-- Start --

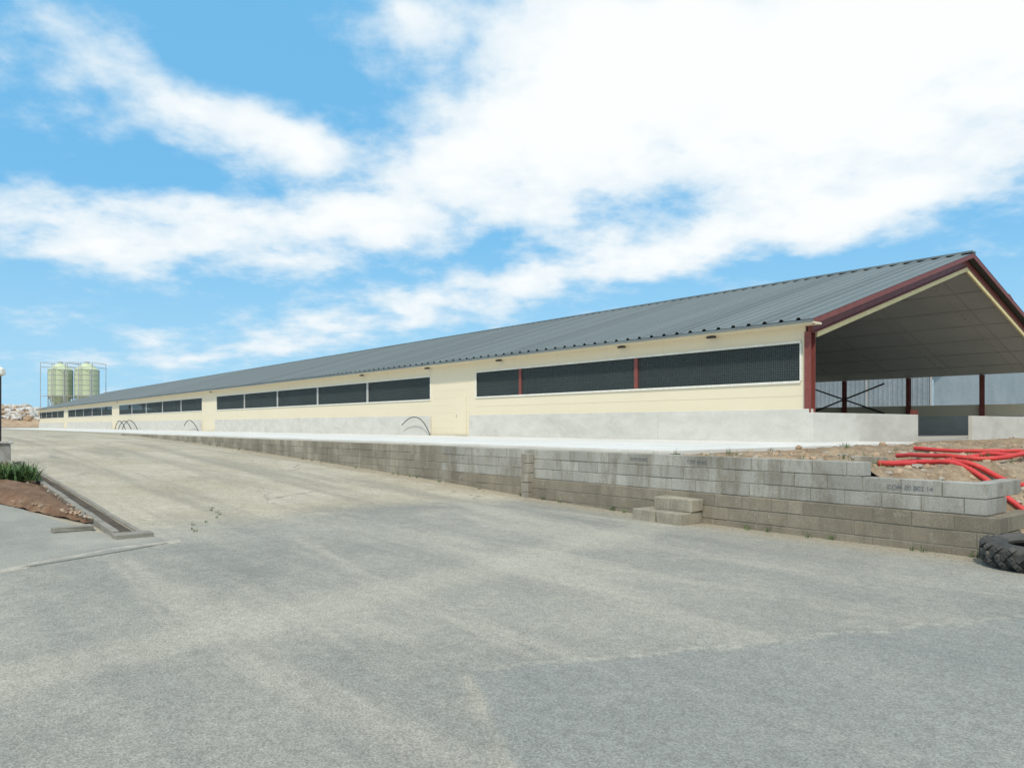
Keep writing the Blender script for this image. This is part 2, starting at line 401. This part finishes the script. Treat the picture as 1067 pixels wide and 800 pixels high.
wa.box(.2,LEN,-.10,0,Zw1,wt,0)
prev=.2
for gi,(a,c) in enumerate(groups):
    if a>prev+.01: wa.box(prev,a,-.10,0,ZS-.02 if gi else Zc,Zw1,0)
    wa.box(a,c,-.10,0,ZS+.2,Zw0,0); prev=c
    wn.box(a+.01,c-.01,-.075,-.06,Zw0+.01,Zw1-.01,0)
    fr.box(a,c,-.02,.05,Zw0-.02,Zw0+.05,0); fr.box(a,c,-.02,.03,Zw1-.04,Zw1+.03,0)
    fr.box(a-.03,a+.04,-.03,.026,Zw0+.052,Zw1-.042,0); fr.box(c-.04,c+.03,-.03,.026,Zw0+.052,Zw1-.042,0)
    fr.box(a+.05,c-.05,-.20,-.14,Zw0+.42,Zw0+.47,2)
    s=7.4 if gi==0 else a+7.3
    while s<c-1:
        fr.box(s-.09,s+.09,-.055,-.0,Zw0+.052,Zw1-.042,1 if gi==0 else 2); s+=7.2 if gi==0 else 7.3
    s=a-.35 if gi==0 else a-.1
    e=18.5 if gi==0 else c+.1
    L=(e-s)/max(1,round((e-s)/6.1))
    while s<e-.1:
        dz=random.uniform(-.012,.012)
        cw.box(s+.006,s+L-.006,-.16,.14+random.uniform(-.006,.006),ZS-.3,Zc+dz,0); s+=L
for k in range(1,60):
    s=k*3.0
    wa.box(s-.006,s+.006,.001,.004,Zw1+.06,wt-.02,1)
wa.box(.2,LEN,.001,.006,Zw1+.55,Zw1+.56,1)
wa.box(.2,18.1,.001,.006,Zc+.42,Zc+.43,1)
for k in range(1,8): wa.box(18.55,22.1,.001,.004,ZS+.4*k,ZS+.4*k+.008,1)
fr.box(18.9,19.9,.006,.03,ZS+.02,ZS+2.1,3); fr.box(19.0,19.8,.031,.036,ZS+.1,ZS+2.0,3); fr.box(19.72,19.76,.04,.08,ZS+1.0,ZS+1.12,2)
wa.box(LEN-.1,LEN,-W,-.1,ZS,5.2,0)
wa.box(.2,LEN,-W,-W+.1,ZS+1.1,ZS+1.75,0)
M_jt=mat('panel_joint',(.62,.55,.39),(.66,.59,.43),2,.7,0,10)
wa.build('wall_panels',[M_beige,M_jt],SH); wn.build('window_netting',[M_net],SH)
fr.build('window_frames',[M_trimw,M_red,M_grayp,M_beige],SH)
cw.box(-.13,.05,-7.8,.137,ZS-.35,ZS+.96,0); cw.box(-.13,.05,-W,-13.4,ZS-.35,ZS+.96,0)
cw.box(.2,LEN,-W-.02,-W+.13,ZS-.3,ZS+1.1,0)
cw.build('concrete_plinth',[M_conc],SH,bevel=.012)
fl=MB(); fl.box(.05,LEN,-W,-.1,ZS-.3,ZS-.004,0); fl.build('floor',[M_floor],SH)
la=MB()
for s in (3.7,8,16,22.4,30,60,100,140):
    la.box(s-.17,s+.17,.12,.24,zr(.5)-.25,zr(.5)-.18,0); la.box(s-.02,s+.02,.16,.2,zr(.5)-.18,zr(.5)-.12,0)
la.build('eave_lamps',[M_dark],SH)
# ------------------------------------------------------------------ slab
sb=MB()
s=-2.0
while s<LEN:
    L=6.0; sb.box(s+.004,min(s+L,LEN)-.004,.145 if s>=-.2 else -3.0,9.5,ZS-.35,ZS-.003,0); s+=L
sb.build('concrete_apron_slab',[M_slab],None,True,bevel=.01)
# ------------------------------------------------------------------ retaining wall
rw=MB(); PW=12.47
def blockcol(new,row):
    k=random.uniform(.82,1.1)
    if new: return (.42*k,.41*k,.365*k)
    if random.random()<.15: k*=1.15
    return (.29*k,.255*k,.195*k)
rows=[-.1,.1,.3,.5,.7,.9]
for ri,z in enumerate(rows):
    new=z>=.49
    s_end={.9:-7.55,.7:-9.02,.5:-9.02}.get(round(z,1),-9.18)
    s=s_end
    first=.25 if ri%2 else .5
    while s<37:
        L2=first if first else .5; first=None
        mid=s+L2/2; off=.0
        if not new and mid<-.6: off=.06
        if z+.2>h(mid)-.05:
            c=blockcol(new or mid>2.5,ri)
            if mid>2.5: c=(c[0]*.86,c[1]*.81,c[2]*.72)
            j=random.uniform(-.006,.006)
            rw.box(s+.005,s+L2-.005,PW-.2,PW+off+j,z+.005,z+.195,0,c,jit=.002)
        s+=L2
for ri,z in enumerate(rows[:5]):
    se=-9.02 if z>=.49 else -9.18
    for k in range(1 if ri%2 else 2):
        p1=PW-.205-.5*k; p0=p1-.49
        rw.box(se+random.uniform(-.004,.004),se+.2,p0,p1,z+.005,z+.195,0,blockcol(z>=.49,ri),jit=.002)
RW=empty('retaining_wall')
rw.build('blocks',[M_block],RW,bevel=.006)
mo=MB(); mo.box(-9.0,36.9,PW-.19,PW-.008,-.15,.69,0); mo.box(-9.0,36.9,PW-.19,PW-.008,.69,.893,0); mo.box(-7.5,36.9,PW-.19,PW-.008,.894,1.093,0)
mo.box(-9.16,-.62,PW-.005,PW+.05,-.15,.493,0)
mo.build('mortar_core',[M_mortar],RW)
bt=MB()
for i in range(5): bt.box(-.72,-.50,PW+.01,PW+.17+random.uniform(-.01,.01),.02+.2*i,.21+.2*i,0,(.36,.335,.28),jit=.004)
bt.build('pier',[M_block],RW,bevel=.008)
def text(t,s,p,z,size):
    cu=bpy.data.curves.new('stencil','FONT'); cu.body=t; cu.size=size; cu.extrude=.0005
    o=bpy.data.objects.new('stencil_text',cu); cu.materials.append(M_ink); link(o,RW)
    o.location=(s,p,z); o.rotation_euler=(R(90),0,R(180))
text('COM 00 B02',-4.6,PW+.009,.975,.075); text('COM 00 B02',-3.35,PW+.009,.975,.075); text('COM 00 B02 14',-7.85,PW+.009,.76,.085)
sp=MB()
for k in range(2): sp.box(-4.95+.52*k,-4.45+.52*k,PW+.07,PW+.62,h(-4.4)-.02,.2,0,(.38,.345,.27),jit=.01)
sp.box(-4.97,-4.2,PW+.07,PW+.38,.205,.41,0,(.42,.385,.30),jit=.01)
sp.build('block_steps',[M_block],None,True,bevel=.012)
lb=MB(); lb.box(-6.9,-6.45,10.3,10.5,.98,1.09,0,(.5,.46,.38),jit=.01); lb.build('loose_block',[M_block],None,True,bevel=.01)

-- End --

__Task goal__: In your copy, leave out the pictures and reproduce the material above exactly.

__Exercise response__:
Keep writing the Blender script for this image. This is part 2, starting at line 401. This part finishes the script. Treat the picture as 1067 pixels wide and 800 pixels high.
wa.box(.2,LEN,-.10,0,Zw1,wt,0)
prev=.2
for gi,(a,c) in enumerate(groups):
    if a>prev+.01: wa.box(prev,a,-.10,0,ZS-.02 if gi else Zc,Zw1,0)
    wa.box(a,c,-.10,0,ZS+.2,Zw0,0); prev=c
    wn.box(a+.01,c-.01,-.075,-.06,Zw0+.01,Zw1-.01,0)
    fr.box(a,c,-.02,.05,Zw0-.02,Zw0+.05,0); fr.box(a,c,-.02,.03,Zw1-.04,Zw1+.03,0)
    fr.box(a-.03,a+.04,-.03,.026,Zw0+.052,Zw1-.042,0); fr.box(c-.04,c+.03,-.03,.026,Zw0+.052,Zw1-.042,0)
    fr.box(a+.05,c-.05,-.20,-.14,Zw0+.42,Zw0+.47,2)
    s=7.4 if gi==0 else a+7.3
    while s<c-1:
        fr.box(s-.09,s+.09,-.055,-.0,Zw0+.052,Zw1-.042,1 if gi==0 else 2); s+=7.2 if gi==0 else 7.3
    s=a-.35 if gi==0 else a-.1
    e=18.5 if gi==0 else c+.1
    L=(e-s)/max(1,round((e-s)/6.1))
    while s<e-.1:
        dz=random.uniform(-.012,.012)
        cw.box(s+.006,s+L-.006,-.16,.14+random.uniform(-.006,.006),ZS-.3,Zc+dz,0); s+=L
for k in range(1,60):
    s=k*3.0
    wa.box(s-.006,s+.006,.001,.004,Zw1+.06,wt-.02,1)
wa.box(.2,LEN,.001,.006,Zw1+.55,Zw1+.56,1)
wa.box(.2,18.1,.001,.006,Zc+.42,Zc+.43,1)
for k in range(1,8): wa.box(18.55,22.1,.001,.004,ZS+.4*k,ZS+.4*k+.008,1)
fr.box(18.9,19.9,.006,.03,ZS+.02,ZS+2.1,3); fr.box(19.0,19.8,.031,.036,ZS+.1,ZS+2.0,3); fr.box(19.72,19.76,.04,.08,ZS+1.0,ZS+1.12,2)
wa.box(LEN-.1,LEN,-W,-.1,ZS,5.2,0)
wa.box(.2,LEN,-W,-W+.1,ZS+1.1,ZS+1.75,0)
M_jt=mat('panel_joint',(.62,.55,.39),(.66,.59,.43),2,.7,0,10)
wa.build('wall_panels',[M_beige,M_jt],SH); wn.build('window_netting',[M_net],SH)
fr.build('window_frames',[M_trimw,M_red,M_grayp,M_beige],SH)
cw.box(-.13,.05,-7.8,.137,ZS-.35,ZS+.96,0); cw.box(-.13,.05,-W,-13.4,ZS-.35,ZS+.96,0)
cw.box(.2,LEN,-W-.02,-W+.13,ZS-.3,ZS+1.1,0)
cw.build('concrete_plinth',[M_conc],SH,bevel=.012)
fl=MB(); fl.box(.05,LEN,-W,-.1,ZS-.3,ZS-.004,0); fl.build('floor',[M_floor],SH)
la=MB()
for s in (3.7,8,16,22.4,30,60,100,140):
    la.box(s-.17,s+.17,.12,.24,zr(.5)-.25,zr(.5)-.18,0); la.box(s-.02,s+.02,.16,.2,zr(.5)-.18,zr(.5)-.12,0)
la.build('eave_lamps',[M_dark],SH)
# ------------------------------------------------------------------ slab
sb=MB()
s=-2.0
while s<LEN:
    L=6.0; sb.box(s+.004,min(s+L,LEN)-.004,.145 if s>=-.2 else -3.0,9.5,ZS-.35,ZS-.003,0); s+=L
sb.build('concrete_apron_slab',[M_slab],None,True,bevel=.01)
# ------------------------------------------------------------------ retaining wall
rw=MB(); PW=12.47
def blockcol(new,row):
    k=random.uniform(.82,1.1)
    if new: return (.42*k,.41*k,.365*k)
    if random.random()<.15: k*=1.15
    return (.29*k,.255*k,.195*k)
rows=[-.1,.1,.3,.5,.7,.9]
for ri,z in enumerate(rows):
    new=z>=.49
    s_end={.9:-7.55,.7:-9.02,.5:-9.02}.get(round(z,1),-9.18)
    s=s_end
    first=.25 if ri%2 else .5
    while s<37:
        L2=first if first else .5; first=None
        mid=s+L2/2; off=.0
        if not new and mid<-.6: off=.06
        if z+.2>h(mid)-.05:
            c=blockcol(new or mid>2.5,ri)
            if mid>2.5: c=(c[0]*.86,c[1]*.81,c[2]*.72)
            j=random.uniform(-.006,.006)
            rw.box(s+.005,s+L2-.005,PW-.2,PW+off+j,z+.005,z+.195,0,c,jit=.002)
        s+=L2
for ri,z in enumerate(rows[:5]):
    se=-9.02 if z>=.49 else -9.18
    for k in range(1 if ri%2 else 2):
        p1=PW-.205-.5*k; p0=p1-.49
        rw.box(se+random.uniform(-.004,.004),se+.2,p0,p1,z+.005,z+.195,0,blockcol(z>=.49,ri),jit=.002)
RW=empty('retaining_wall')
rw.build('blocks',[M_block],RW,bevel=.006)
mo=MB(); mo.box(-9.0,36.9,PW-.19,PW-.008,-.15,.69,0); mo.box(-9.0,36.9,PW-.19,PW-.008,.69,.893,0); mo.box(-7.5,36.9,PW-.19,PW-.008,.894,1.093,0)
mo.box(-9.16,-.62,PW-.005,PW+.05,-.15,.493,0)
mo.build('mortar_core',[M_mortar],RW)
bt=MB()
for i in range(5): bt.box(-.72,-.50,PW+.01,PW+.17+random.uniform(-.01,.01),.02+.2*i,.21+.2*i,0,(.36,.335,.28),jit=.004)
bt.build('pier',[M_block],RW,bevel=.008)
def text(t,s,p,z,size):
    cu=bpy.data.curves.new('stencil','FONT'); cu.body=t; cu.size=size; cu.extrude=.0005
    o=bpy.data.objects.new('stencil_text',cu); cu.materials.append(M_ink); link(o,RW)
    o.location=(s,p,z); o.rotation_euler=(R(90),0,R(180))
text('COM 00 B02',-4.6,PW+.009,.975,.075); text('COM 00 B02',-3.35,PW+.009,.975,.075); text('COM 00 B02 14',-7.85,PW+.009,.76,.085)
sp=MB()
for k in range(2): sp.box(-4.95+.52*k,-4.45+.52*k,PW+.07,PW+.62,h(-4.4)-.02,.2,0,(.38,.345,.27),jit=.01)
sp.box(-4.97,-4.2,PW+.07,PW+.38,.205,.41,0,(.42,.385,.30),jit=.01)
sp.build('block_steps',[M_block],None,True,bevel=.012)
lb=MB(); lb.box(-6.9,-6.45,10.3,10.5,.98,1.09,0,(.5,.46,.38),jit=.01); lb.build('loose_block',[M_block],None,True,bevel=.01)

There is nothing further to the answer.